• **Task directions**
Every line of the data must be copied exactly.
──────────────────────────────
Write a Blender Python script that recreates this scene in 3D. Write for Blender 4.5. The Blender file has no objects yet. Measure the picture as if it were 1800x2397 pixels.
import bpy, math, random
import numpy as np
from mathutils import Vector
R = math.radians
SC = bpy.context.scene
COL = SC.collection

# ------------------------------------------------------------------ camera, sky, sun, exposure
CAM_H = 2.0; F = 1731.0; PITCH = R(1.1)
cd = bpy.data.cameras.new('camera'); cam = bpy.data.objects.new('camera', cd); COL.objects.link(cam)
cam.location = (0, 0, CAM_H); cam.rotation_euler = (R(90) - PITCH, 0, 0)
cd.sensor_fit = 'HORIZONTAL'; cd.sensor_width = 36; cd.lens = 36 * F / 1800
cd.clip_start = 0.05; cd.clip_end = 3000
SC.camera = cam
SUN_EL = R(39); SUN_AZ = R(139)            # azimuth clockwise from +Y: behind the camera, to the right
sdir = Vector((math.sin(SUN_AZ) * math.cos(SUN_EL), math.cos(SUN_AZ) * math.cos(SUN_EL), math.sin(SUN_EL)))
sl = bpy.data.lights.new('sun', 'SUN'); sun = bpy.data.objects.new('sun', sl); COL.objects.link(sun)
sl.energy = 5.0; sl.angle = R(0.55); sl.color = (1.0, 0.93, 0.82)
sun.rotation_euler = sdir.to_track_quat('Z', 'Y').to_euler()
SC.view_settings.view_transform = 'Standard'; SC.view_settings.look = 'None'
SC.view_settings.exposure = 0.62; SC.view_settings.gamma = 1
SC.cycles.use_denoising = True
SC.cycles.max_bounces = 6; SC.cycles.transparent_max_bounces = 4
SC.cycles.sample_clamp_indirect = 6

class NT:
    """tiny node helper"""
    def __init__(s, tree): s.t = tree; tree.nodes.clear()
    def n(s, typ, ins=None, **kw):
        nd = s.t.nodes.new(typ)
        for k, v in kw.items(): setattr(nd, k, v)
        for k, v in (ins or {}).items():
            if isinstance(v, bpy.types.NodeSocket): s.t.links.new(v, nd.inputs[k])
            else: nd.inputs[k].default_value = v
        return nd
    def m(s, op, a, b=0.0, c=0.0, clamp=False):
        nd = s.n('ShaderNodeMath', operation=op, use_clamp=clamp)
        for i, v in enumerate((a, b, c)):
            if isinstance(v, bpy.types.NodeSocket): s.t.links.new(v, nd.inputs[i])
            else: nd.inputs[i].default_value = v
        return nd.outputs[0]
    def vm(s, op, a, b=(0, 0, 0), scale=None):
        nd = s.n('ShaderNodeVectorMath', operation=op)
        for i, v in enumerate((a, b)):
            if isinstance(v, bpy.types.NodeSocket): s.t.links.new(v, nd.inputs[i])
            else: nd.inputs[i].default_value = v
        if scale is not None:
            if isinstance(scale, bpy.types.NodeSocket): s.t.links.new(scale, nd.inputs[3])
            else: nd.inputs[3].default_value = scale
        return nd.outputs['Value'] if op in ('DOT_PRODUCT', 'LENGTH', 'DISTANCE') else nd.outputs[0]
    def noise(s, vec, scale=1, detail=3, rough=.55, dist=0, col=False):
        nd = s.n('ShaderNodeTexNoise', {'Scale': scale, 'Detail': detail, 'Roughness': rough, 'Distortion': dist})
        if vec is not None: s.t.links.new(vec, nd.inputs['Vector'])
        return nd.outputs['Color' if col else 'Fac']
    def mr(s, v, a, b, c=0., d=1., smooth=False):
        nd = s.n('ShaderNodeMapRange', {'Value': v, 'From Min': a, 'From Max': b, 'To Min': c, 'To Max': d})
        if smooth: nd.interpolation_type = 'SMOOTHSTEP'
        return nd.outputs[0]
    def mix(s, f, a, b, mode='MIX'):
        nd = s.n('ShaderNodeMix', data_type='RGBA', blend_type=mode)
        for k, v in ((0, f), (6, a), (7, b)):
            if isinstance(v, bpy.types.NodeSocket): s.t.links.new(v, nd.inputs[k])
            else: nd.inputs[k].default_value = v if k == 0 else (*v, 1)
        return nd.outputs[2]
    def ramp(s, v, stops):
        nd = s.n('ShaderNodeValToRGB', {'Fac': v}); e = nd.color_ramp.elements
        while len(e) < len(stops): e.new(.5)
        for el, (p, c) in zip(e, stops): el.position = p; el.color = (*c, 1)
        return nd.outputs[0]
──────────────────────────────
• **Exercise answer**
Write a Blender Python script that recreates this scene in 3D. Write for Blender 4.5. The Blender file has no objects yet. Measure the picture as if it were 1800x2397 pixels.
import bpy, math, random
import numpy as np
from mathutils import Vector
R = math.radians
SC = bpy.context.scene
COL = SC.collection

# ------------------------------------------------------------------ camera, sky, sun, exposure
CAM_H = 2.0; F = 1731.0; PITCH = R(1.1)
cd = bpy.data.cameras.new('camera'); cam = bpy.data.objects.new('camera', cd); COL.objects.link(cam)
cam.location = (0, 0, CAM_H); cam.rotation_euler = (R(90) - PITCH, 0, 0)
cd.sensor_fit = 'HORIZONTAL'; cd.sensor_width = 36; cd.lens = 36 * F / 1800
cd.clip_start = 0.05; cd.clip_end = 3000
SC.camera = cam
SUN_EL = R(39); SUN_AZ = R(139)            # azimuth clockwise from +Y: behind the camera, to the right
sdir = Vector((math.sin(SUN_AZ) * math.cos(SUN_EL), math.cos(SUN_AZ) * math.cos(SUN_EL), math.sin(SUN_EL)))
sl = bpy.data.lights.new('sun', 'SUN'); sun = bpy.data.objects.new('sun', sl); COL.objects.link(sun)
sl.energy = 5.0; sl.angle = R(0.55); sl.color = (1.0, 0.93, 0.82)
sun.rotation_euler = sdir.to_track_quat('Z', 'Y').to_euler()
SC.view_settings.view_transform = 'Standard'; SC.view_settings.look = 'None'
SC.view_settings.exposure = 0.62; SC.view_settings.gamma = 1
SC.cycles.use_denoising = True
SC.cycles.max_bounces = 6; SC.cycles.transparent_max_bounces = 4
SC.cycles.sample_clamp_indirect = 6

class NT:
    """tiny node helper"""
    def __init__(s, tree): s.t = tree; tree.nodes.clear()
    def n(s, typ, ins=None, **kw):
        nd = s.t.nodes.new(typ)
        for k, v in kw.items(): setattr(nd, k, v)
        for k, v in (ins or {}).items():
            if isinstance(v, bpy.types.NodeSocket): s.t.links.new(v, nd.inputs[k])
            else: nd.inputs[k].default_value = v
        return nd
    def m(s, op, a, b=0.0, c=0.0, clamp=False):
        nd = s.n('ShaderNodeMath', operation=op, use_clamp=clamp)
        for i, v in enumerate((a, b, c)):
            if isinstance(v, bpy.types.NodeSocket): s.t.links.new(v, nd.inputs[i])
            else: nd.inputs[i].default_value = v
        return nd.outputs[0]
    def vm(s, op, a, b=(0, 0, 0), scale=None):
        nd = s.n('ShaderNodeVectorMath', operation=op)
        for i, v in enumerate((a, b)):
            if isinstance(v, bpy.types.NodeSocket): s.t.links.new(v, nd.inputs[i])
            else: nd.inputs[i].default_value = v
        if scale is not None:
            if isinstance(scale, bpy.types.NodeSocket): s.t.links.new(scale, nd.inputs[3])
            else: nd.inputs[3].default_value = scale
        return nd.outputs['Value'] if op in ('DOT_PRODUCT', 'LENGTH', 'DISTANCE') else nd.outputs[0]
    def noise(s, vec, scale=1, detail=3, rough=.55, dist=0, col=False):
        nd = s.n('ShaderNodeTexNoise', {'Scale': scale, 'Detail': detail, 'Roughness': rough, 'Distortion': dist})
        if vec is not None: s.t.links.new(vec, nd.inputs['Vector'])
        return nd.outputs['Color' if col else 'Fac']
    def mr(s, v, a, b, c=0., d=1., smooth=False):
        nd = s.n('ShaderNodeMapRange', {'Value': v, 'From Min': a, 'From Max': b, 'To Min': c, 'To Max': d})
        if smooth: nd.interpolation_type = 'SMOOTHSTEP'
        return nd.outputs[0]
    def mix(s, f, a, b, mode='MIX'):
        nd = s.n('ShaderNodeMix', data_type='RGBA', blend_type=mode)
        for k, v in ((0, f), (6, a), (7, b)):
            if isinstance(v, bpy.types.NodeSocket): s.t.links.new(v, nd.inputs[k])
            else: nd.inputs[k].default_value = v if k == 0 else (*v, 1)
        return nd.outputs[2]
    def ramp(s, v, stops):
        nd = s.n('ShaderNodeValToRGB', {'Fac': v}); e = nd.color_ramp.elements
        while len(e) < len(stops): e.new(.5)
        for el, (p, c) in zip(e, stops): el.position = p; el.color = (*c, 1)
        return nd.outputs[0]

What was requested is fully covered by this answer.